### WHAT YOU WILL DO
In the listing below, find every line with the string "from" and pull it out.
----------------
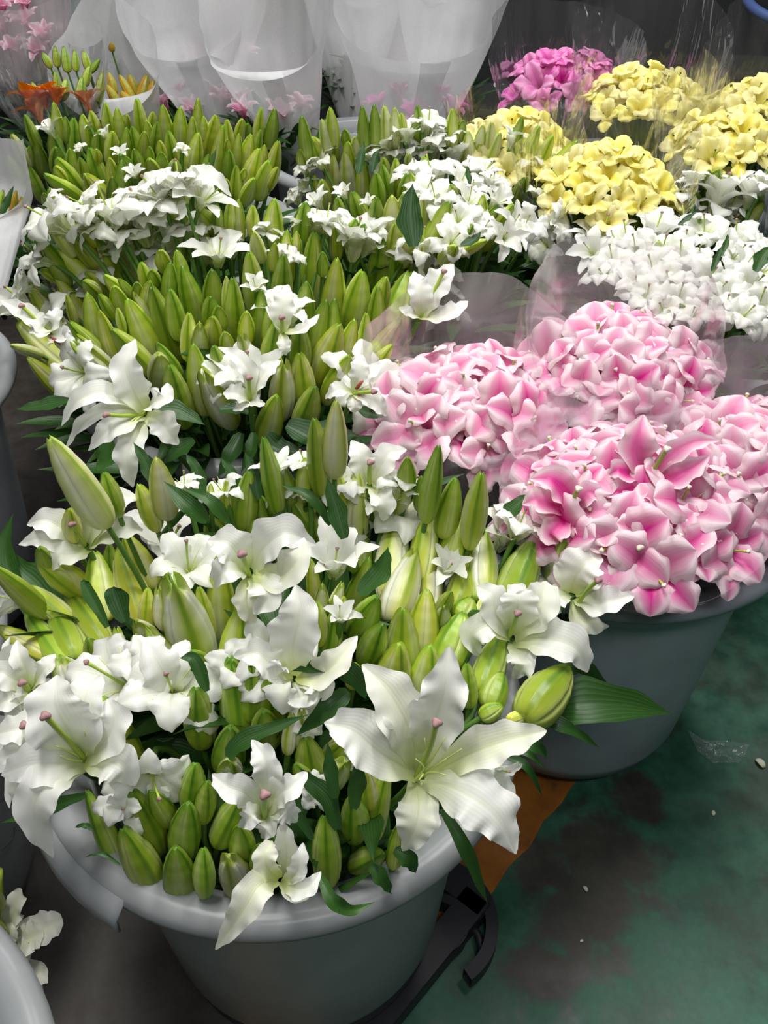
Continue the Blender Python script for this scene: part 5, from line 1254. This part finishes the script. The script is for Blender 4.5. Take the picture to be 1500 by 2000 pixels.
# grey-green and pinkish film sleeves in the top corner
GREY = film_mat('grey_film', .42, .3, .3, 6, (.62, .68, .68)); PKF = film_mat('pinkish_film', .40, .3, .3, 6, (.90, .82, .84))
psleeve('pinkish translucent sleeve in the top corner over hidden pale flowers', 45, 60, 2.30, .125, 70, 220, 2.45, m=PKF, name='film_sleeve', seed=31, rise_b=.14, rise_f=.07, corner=.02, flare=1.1)
psleeve('grey-green translucent sleeve next to the pinkish one in the top corner', 185, 60, 2.62, .10, 190, 170, 2.7, m=GREY, name='film_sleeve', seed=33, rise_b=.14, rise_f=.07, corner=.02, flare=1.1)
psleeve('darker grey translucent sleeve behind the curved-lip paper sleeve', 262, 20, 2.95, .12, 262, 120, 3.0, m=GREY, name='film_sleeve', seed=35, rise_b=.12, rise_f=.06, corner=.02, flare=1.1)
D7 = Dome(*at_depth(50, 90, 2.36)[:2], at_depth(50, 90, 2.36).z, 3)
for q, (x, y) in enumerate([(15, 70), (60, 60), (95, 85), (35, 110), (75, 115), (5, 30), (50, 20)]):
    P = at_depth(x, y, 2.34); flower(P, Vector((.1*q-.3, -.4, 1)), .065, 'half', 'pinkpale', 'w9', x, y, 'pink_lily', 'pink lily', P-Vector((0, 0, .3)), sm=None, stam=False)
foliage('lily_foliage', D7, .11, 70, 77, dz=.06, label='blurred leaves inside the pinkish sleeve in the top corner')
# orange lilies in clear film at the edge
D8 = Dome(*at_depth(110, 190, 2.14)[:2], .66, 1.5)
def pbud(x, y, bx_, by_, w_, dp, kind, name, bucket):
    T = at_depth(x, y, dp); Bp = at_depth(bx_, by_, dp+.02); ax = T-Bp; rt = empty(name, Bp); w3 = w_*dp/FPX/2
    link('bud', bud_mesh(kind, R.randrange(5)), rt, basis(ax) @ Matrix.Diagonal((w3, w3, ax.length, 1)))
    link('stem', stem_mesh(Vector((0, 0, 0)), Vector((.02, .03, -.22)), .0025, .003), rt)
    RECS.append((rt, bucket, 'bud', kind, x, y, (x-bx_, y-by_, w_, 0))); return rt
for x, y, bx_, by_, w_ in [(84, 102, 100, 134, 15), (108, 90, 113, 132, 16), (124, 90, 133, 142, 18), (147, 97, 149, 140, 15), (165, 99, 172, 138, 16), (196, 116, 176, 142, 14), (175, 128, 165, 168, 18), (200, 140, 192, 200, 18), (132, 155, 122, 196, 20), (160, 150, 156, 195, 20),
                            (62, 160, 78, 195, 14), (108, 138, 112, 178, 14)]:
    pbud(x, y, bx_, by_, w_, 2.12, 'g', 'lily_bud', 'o1')
for x, y, bx_, by_, w_ in [(212, 140, 226, 185, 17), (232, 146, 262, 195, 18), (252, 144, 268, 185, 18), (287, 145, 274, 200, 24), (208, 165, 232, 206, 18), (235, 178, 262, 212, 22), (218, 83, 219, 100, 13), (300, 155, 292, 195, 16)]:
    pbud(x, y, bx_, by_, w_, 2.24, 'r', 'orange_lily_bud', 'o2')
for x, y, s in [(68, 205, 66), (92, 200, 62), (80, 225, 60), (108, 195, 54), (175, 205, 52)]:
    P = at_depth(x, y+14, 2.12); flower(P, cam_axis(R.uniform(-.25, .25), .9, .35), s*2.12/FPX*1.0, 'half', 'orange', 'o1', x, y, 'orange_lily', 'lily', P-Vector((0, 0, .25)), sm='stigmadark', stam=False)
foliage('lily_foliage', D8, .13, 130, 90, dz=.03, label='dark leaves round the orange lilies in clear film')
psleeve('clear film sleeve round the orange lilies and green buds', 95, 175, 2.10, .125, 120, 300, 2.3, m=FILM, name='film_sleeve', seed=41, rise_b=.05, rise_f=.04, corner=.05, corners=(-1.2, .4), flare=1.15, crinkle=.01)
# the paper sleeve at the left edge, dark orange bud inside
o, t, f = psleeve('white paper sleeve cut by the picture edge, orange bud and dark leaf in its mouth', -28, 390, 1.66, .085, -40, 640, 1.56, seed=51, rise_b=.085, rise_f=-.01, corner=.05, corners=(-1.35, .6), flare=1.12, crinkle=.005)
pbud(32, 372, 24, 425, 16, 1.66, 'r', 'orange_lily_bud', 'w8'); pbud(42, 384, 40, 428, 14, 1.66, 'r', 'orange_lily_bud', 'w8')
lf = pbud(6, 370, -6, 425, 16, 1.67, 'g', 'lily_bud', 'w8')
add_leaf(lf, [(2, 425, 1.64), (15, 395, 1.64), (27, 362, 1.64)], 20)
foliage('lily_foliage', Dome(t.x, t.y, t.z-.03, 3), .07, 50, 95, dz=.03, label='dark leaves inside the paper sleeve at the picture edge')
# bamboo pole and blue hose against the dark back
p0 = at_depth(1032, 30, 3.0); 
V, F = tube([Vector((0, 0, -1.0)), Vector((.0, 0, -.2)), Vector((0, 0, -.19)), Vector((0, 0, -.18)), Vector((-.01, 0, .5))], [.02, .020, .023, .020, .019], 14)
o = link('bamboo_pole', mesh('bamboo_pole', V, F, simple('bamboo', (.50, .36, .20), .5, noise_amt=.25, scale=30))); o.location = p0
tag(o, 'pale bamboo pole standing behind the magenta lilies', 'pole')
pts = [at_depth(*q) for q in ((1440, -30, 3.0), (1462, 5, 2.9), (1485, 25, 2.85), (1530, 45, 2.8))]
V, F = tube([spline(pts, i/20) for i in range(21)], [.016]*21, 12)
tag(link('blue_hose', mesh('blue_hose', V, F, simple('blue_rubber', (.05, .10, .28), .5))), 'dark blue hose crossing the top corner above the yellow lilies', 'hose')

# gladiolus stalk over the white bucket at the bottom edge
d = 1.0
gp = at_depth(5, 1905, .98); rt = empty('white_gladiolus', gp, 'white gladiolus stalk with crumpled ruffled blooms, over the curved white rim', 'gladiolus')
def gl_floret(cx, cy, s, seed, tip):
    rr = random.Random(seed)
    fl = None
    V, F, UV = [], [], []
    c = at_depth(cx, cy, .98)-gp
    for k, (tx, ty, w_) in enumerate(tip):
        pts = [c, at_depth(lerp(cx, tx, .5), lerp(cy, ty, .5), .955)-gp, at_depth(tx, ty, .95+.01*(k % 2))-gp]
        lv, lf, lu = strip(lambda v: spline(pts, v), lambda v: (Vector((0, 0, 1))-FW).normalized(), lambda v: w_*.98/FPX/2*tab([0, .2, .6, .9, 1], [.3, .7, 1, .8, .3], v), 12, 18, .3, .006, 3.5, seed+k, .08)
        v0 = len(V); V = list(lv); me = mesh('petal', lv, lf, M['cream'], lu)
        if fl is None: fl = link('floret', me, rt)
        else: link('petal', me, fl)
gl_floret(8, 1850, 60, 5, [(40, 1735, 40), (122, 1795, 62), (85, 1820, 60), (20, 1795, 50), (60, 1870, 55)])
gl_floret(5, 1945, 60, 9, [(30, 1880, 62), (92, 1890, 60), (85, 1935, 60), (60, 1990, 66), (10, 1925, 44)])
pts = [at_depth(-6, 1700, .96)-gp, at_depth(-2, 1850, .98)-gp, at_depth(2, 2100, 1.02)-gp]
V, F = tube([spline(pts, i/16) for i in range(17)], [.006+.004*i/16 for i in range(17)], 10); link('stem', mesh('stem', V, F, M['pistil']), rt)
link('bud', bud_mesh('g', 1), rt, Matrix.Translation(at_depth(4, 1850, .965)-gp) @ basis(Vector((0, .02, 1))) @ Matrix.Diagonal((.014, .014, .07, 1)))
link('bud', bud_mesh('g', 2), rt, Matrix.Translation(at_depth(-2, 1775, .95)-gp) @ basis(Vector((0, .02, 1))) @ Matrix.Diagonal((.010, .010, .055, 1)))

# ---------------------------------------------------------------- labels: every flower and bud gets its own
def proj(o_or_p):
    P = o_or_p; dp = depth_of(P); return 750+FPX*(P-CO).dot(RT)/dp, 1000-FPX*(P-CO).dot(UP)/dp
ORD = 'first second third fourth fifth sixth seventh eighth ninth tenth eleventh twelfth thirteenth fourteenth fifteenth sixteenth seventeenth eighteenth nineteenth twentieth twenty-first twenty-second twenty-third twenty-fourth'.split()
PLACE = dict(b1='the nearest bucket', b2='the yellow-green bud mass', b3='the slim green bud bucket', b4='the bucket beside yellow lilies', b5='the whites behind pinks',
             o1='the orange lily sleeve', o2='the curved-lip paper sleeve', w8='the paper sleeve at the edge', w0='the open-mouthed paper sleeve', w1='the tall paper sleeve', w2='the widest paper sleeve', w5='the pink-tinged paper sleeve', w9='the pinkish corner sleeve',
             **{k: v.replace('the ', 'the ') for k, v in PINKN.items()}, **YN)
GROUPS = {}
for r in RECS: GROUPS.setdefault((r[1], r[2] if not r[0].name.startswith(('orange_lily_bud',)) else 'obud'), []).append(r)
BK = {'g': 'green', 'y': 'yellow-green', 'p': 'pale yellow', 'o': 'splitting cream-green', 'r': 'orange-green'}
for (bk, what), rs in GROUPS.items():
    rs.sort(key=lambda r: -r[5])
    per = max(5, math.ceil(math.sqrt(len(rs)*1.6))); per = min(per, 20)
    rows = [rs[i:i+per] for i in range(0, len(rs), per)]
    for ri, row in enumerate(rows):
        row.sort(key=lambda r: r[4])
        for ci, r in enumerate(row):
            o, _, w_, kd, px, py, inf = r
            if w_ == 'bud':
                dx = inf[0]/max(10, abs(inf[1])); lean = 'left-leaning' if dx < -.35 else 'right-leaning' if dx > .35 else 'upright'
                big = ''
                a = f'{lean} {big}{BK[kd]} lily bud'; cat = 'lily bud'
            else:
                col = o.name.split('_')[0]; col = col if col in ('white', 'pink', 'magenta', 'yellow', 'orange') else 'white'
                st = {'open': 'open', 'half': 'half-open', 'ruff': 'ruffled', 'cup': 'cup-shaped'}[kd]
                a = f'{st} {col} lily'; cat = {'pink': 'pink lily', 'magenta': 'magenta lily', 'yellow': 'yellow lily', 'orange': 'orange lily'}.get(col, 'lily')
            rw = '' if len(rows) == 1 else f'row {ORD[ri]} up, '
            rw = f'{ORD[ri]} row up' if len(rows) > 1 else 'the only row'
            lb = f'{a}, {ORD[ci]} from left, {rw}, {PLACE[bk]}'
            if len(lb.split()) > 16: lb = lb.replace('lily bud', 'bud')
            if len(lb.split()) > 16: lb = lb.replace('row up', 'row')
            if len(lb.split()) > 16: lb = lb.replace(' from left', '')
            if 'label' not in o: o['label'] = lb
            o['category'] = cat
            nm = {'bud': 'lily buds in ', 'obud': 'orange lily buds in ', 'flower': ('white lilies' if bk[0] == 'b' else 'lilies')+' in '}[what]
            if len(rs) > 1: o['group'] = nm+PLACE[bk]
----------------
### EXERCISE SOLUTION
Continue the Blender Python script for this scene: part 5, from line 1254. This part finishes the script. The script is for Blender 4.5. Take the picture to be 1500 by 2000 pixels.
            lb = f'{a}, {ORD[ci]} from left, {rw}, {PLACE[bk]}'
            if len(lb.split()) > 16: lb = lb.replace(' from left', '')